Why can't I overflow a global variable?

Question

I have this code below:

char buffer[10];      

void main(int argc, char *argv[]) {

   strcpy(buffer, argv[1]);
   printf("value of buffer %s\n",buffer);
}

I know that placing the buffer variable inside the main function I could overflow the stack, however by declaring it as a global variable, no matter how many ascii characters I enter from the command line that nothing happens. I was expecting a segmentation fault but it seems that it prints all the characters I enter. How come?

I have another question related to the topic, if a program has a buffer overflow vulnerability, e.g. stack overflow, could I enter a code as large as I wanted into the vulnerable variable or would the SO throw a segmentation default exception if the code surpasses the boundaries of the memory allocated for the user program?

Answer 1

Try with a larger input buffer, for example:

 ./tst $(perl -e "print 'A'x10000")

and you'll probably end up with the segfault.

As some of have mentioned in their answers writing past the object is undefined behavior and anything can happen.

Also while C does not talk about stack or heap, file-scope variables (like buffer in your program) are not usually stored in the stack.

When the buffer is in the stack you are very quickly (i.e., without the need of a very large input) buffer overwriting the return address of the function with some random address and that's the reason you get a segfault when the function returns.

Answer 2

As other answers explain, the language specification gives you have no right to expect any particular reaction to a buffer overrun (whether in a global variable or a local one).

What happens in practice is that some memory that was not reserved to be used for buffer does get overwritten. However, since your program exits right after your printf, it may well happen that whatever was using that memory don't get any chance to notice that the values that ought to be there aren't there anymore. It is also possible that the linker allocated a bunch of unused space after buffer, for example if it's rounding up the size of your writable data segment to a multiple of 4096 or some other convenient block size.

Answer 3

Global variables aren't stored on the stack. Theyre stored in .data/.bss and grow towards higher address spaces. Stack variables grow towards lower address space. The program instructions are held lower (in .text) than .data so overflowing a global won't overwrite them So you won't see anything obvious happen (like a seg fault).

On linux anyways.

Answer 4

You are overflowing your global variable, it's just that nothing (obviously) bad happens because of it. Try changing your code to look like:

char before[20];
char buffer[10];
char after[20];

Depending on how your tool-chain lays out memory, you should be able to see the consequences of overflowing buffer in either before or after.

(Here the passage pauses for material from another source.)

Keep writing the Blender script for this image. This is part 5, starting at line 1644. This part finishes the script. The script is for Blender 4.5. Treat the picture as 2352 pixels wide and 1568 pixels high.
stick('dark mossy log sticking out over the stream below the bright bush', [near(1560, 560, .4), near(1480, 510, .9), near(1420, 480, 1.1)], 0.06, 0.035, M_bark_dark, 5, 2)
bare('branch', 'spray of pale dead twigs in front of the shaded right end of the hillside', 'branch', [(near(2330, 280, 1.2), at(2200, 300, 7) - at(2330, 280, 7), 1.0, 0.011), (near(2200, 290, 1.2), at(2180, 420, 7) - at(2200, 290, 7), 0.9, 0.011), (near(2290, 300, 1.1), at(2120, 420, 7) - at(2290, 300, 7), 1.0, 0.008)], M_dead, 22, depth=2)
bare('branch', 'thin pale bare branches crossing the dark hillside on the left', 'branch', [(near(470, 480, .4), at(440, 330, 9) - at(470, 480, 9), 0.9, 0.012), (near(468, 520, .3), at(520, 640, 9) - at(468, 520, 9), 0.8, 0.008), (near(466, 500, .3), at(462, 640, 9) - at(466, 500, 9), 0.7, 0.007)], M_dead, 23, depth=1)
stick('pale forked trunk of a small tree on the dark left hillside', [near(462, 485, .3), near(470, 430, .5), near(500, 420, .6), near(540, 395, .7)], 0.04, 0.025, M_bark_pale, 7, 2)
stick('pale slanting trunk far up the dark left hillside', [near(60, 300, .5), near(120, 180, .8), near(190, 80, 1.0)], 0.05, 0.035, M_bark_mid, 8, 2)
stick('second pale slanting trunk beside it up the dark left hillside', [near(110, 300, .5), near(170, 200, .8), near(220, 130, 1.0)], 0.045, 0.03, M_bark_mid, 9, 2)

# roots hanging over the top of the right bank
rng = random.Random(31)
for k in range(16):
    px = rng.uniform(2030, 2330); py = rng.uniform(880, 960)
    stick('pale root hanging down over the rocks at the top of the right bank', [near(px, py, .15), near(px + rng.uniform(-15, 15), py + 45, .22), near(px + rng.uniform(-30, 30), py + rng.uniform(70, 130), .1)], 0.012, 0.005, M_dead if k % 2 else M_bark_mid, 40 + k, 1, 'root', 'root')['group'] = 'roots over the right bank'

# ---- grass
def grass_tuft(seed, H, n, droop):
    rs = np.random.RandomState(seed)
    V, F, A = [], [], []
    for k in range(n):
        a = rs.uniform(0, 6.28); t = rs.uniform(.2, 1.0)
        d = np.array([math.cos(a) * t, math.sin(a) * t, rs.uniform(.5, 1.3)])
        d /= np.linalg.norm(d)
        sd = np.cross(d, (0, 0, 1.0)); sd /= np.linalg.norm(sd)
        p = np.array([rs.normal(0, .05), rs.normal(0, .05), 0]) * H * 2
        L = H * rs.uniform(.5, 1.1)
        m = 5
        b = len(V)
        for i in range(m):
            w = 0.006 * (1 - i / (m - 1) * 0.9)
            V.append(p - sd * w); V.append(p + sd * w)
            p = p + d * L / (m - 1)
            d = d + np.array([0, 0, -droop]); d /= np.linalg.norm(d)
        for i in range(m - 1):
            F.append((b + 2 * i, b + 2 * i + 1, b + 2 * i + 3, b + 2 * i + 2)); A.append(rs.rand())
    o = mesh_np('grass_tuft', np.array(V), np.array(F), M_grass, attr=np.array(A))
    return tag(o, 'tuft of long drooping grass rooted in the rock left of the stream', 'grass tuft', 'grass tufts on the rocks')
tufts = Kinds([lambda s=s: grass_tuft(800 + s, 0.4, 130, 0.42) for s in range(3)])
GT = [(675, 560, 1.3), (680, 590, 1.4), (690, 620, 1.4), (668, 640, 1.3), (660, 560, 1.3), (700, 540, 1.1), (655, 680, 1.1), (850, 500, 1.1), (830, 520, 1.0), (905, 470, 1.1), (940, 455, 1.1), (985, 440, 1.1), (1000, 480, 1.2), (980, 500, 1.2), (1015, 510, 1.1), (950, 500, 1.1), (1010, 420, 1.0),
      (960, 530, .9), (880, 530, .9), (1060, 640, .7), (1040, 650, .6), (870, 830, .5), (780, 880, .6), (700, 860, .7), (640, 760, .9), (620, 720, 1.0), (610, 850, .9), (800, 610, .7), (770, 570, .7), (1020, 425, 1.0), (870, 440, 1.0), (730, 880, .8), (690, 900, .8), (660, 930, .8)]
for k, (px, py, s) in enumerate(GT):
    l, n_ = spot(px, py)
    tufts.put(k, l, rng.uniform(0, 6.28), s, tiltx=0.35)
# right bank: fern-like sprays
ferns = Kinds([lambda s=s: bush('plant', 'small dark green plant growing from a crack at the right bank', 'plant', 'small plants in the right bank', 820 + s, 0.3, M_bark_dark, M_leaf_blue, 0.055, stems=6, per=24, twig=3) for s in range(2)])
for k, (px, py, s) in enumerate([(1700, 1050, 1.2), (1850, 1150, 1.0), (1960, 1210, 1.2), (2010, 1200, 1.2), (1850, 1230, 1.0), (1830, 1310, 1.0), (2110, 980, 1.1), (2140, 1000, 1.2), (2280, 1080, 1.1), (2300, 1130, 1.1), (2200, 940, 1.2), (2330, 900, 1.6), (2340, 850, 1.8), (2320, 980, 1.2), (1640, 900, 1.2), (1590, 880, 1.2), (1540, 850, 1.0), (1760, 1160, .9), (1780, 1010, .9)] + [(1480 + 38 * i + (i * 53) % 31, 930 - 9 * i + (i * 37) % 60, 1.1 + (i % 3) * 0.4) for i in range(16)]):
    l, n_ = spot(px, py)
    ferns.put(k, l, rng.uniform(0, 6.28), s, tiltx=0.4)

The specific reason you don't get a SEGV is that those only happen when a location you try to store to is outside the region the operating system has allocated to your process. This allocation is done on 4k units (typically) and usually several of those, so you'll probably have to overflow global by at least 4kB, and probably 1MB or more to trigger a SEGV.

Answer 5

Try the follwing mod to see some side effect:

char buffer[10];      
char buffer1[10] = "123456789";      

void main(int argc, char *argv[]) {

   strcpy(buffer, argv[1]);
   printf("value of buffer %s\n",buffer);
   printf("value of buffer1 %s\n",buffer1);
}

Answer 6

This code leads to an undefined behavior, ie you can't expect a segmentation fault. Anything can happen.